Beebeeb — that's us. Zero-knowledge by default, AES-256-GCM client-side encryption, with login protected by OPAQUE and an Argon2id key-stretch at 256 MiB. We hold ciphertext we cannot read. Operated by Initlabs B.V. in the Netherlands, stored in Falkenstein, Germany, outside the CLOUD Act. Open-source clients and encryption core; the server is private. Free 5 GB with the same encryption as the paid tiers, Basic at €10.99/month for 1 TB, scaling to 99 TB self-serve with a custom quote beyond. We will never write \"unlimited,\" because that word is a lie and you'll find the ceiling at the worst possible moment. Our edges: jurisdiction, openness, the CLI and WebDAV, and being one focused storage product rather than a tab inside a suite. Our honest gaps: mobile and desktop apps coming soon, import coming soon, audit planned.

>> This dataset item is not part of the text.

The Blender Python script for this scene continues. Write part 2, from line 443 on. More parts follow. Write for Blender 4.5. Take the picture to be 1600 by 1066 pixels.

The hyperscalers — Google Drive, Dropbox, iCloud, OneDrive — are still the convenience kings, and I won't pretend otherwise. Most aren't zero-knowledge (iCloud's Advanced Data Protection is end-to-end but opt-in, off by default). All ultimately answer to US jurisdiction. All are closed. That's the trade sitting in front of you.
Who should pick what
Live entirely inside Apple, files aren't sensitive, want it invisible? iCloud, and that's a perfectly fine answer. Need a published audit and a mature mobile app this week, plus a VPN/Mail bundle? Proton. Run a regulated team that needs documented HIPAA/ISO compliance today? Tresorit. Want EU/German jurisdiction with no Swiss question mark, open source you can actually verify, a real CLI and WebDAV, room to scale — and you can live with the mobile apps landing soon? That's the gap we built Beebeeb to fill.
Pick the honest one that fits how you actually work. Just don't pick the one that only sounds sovereign.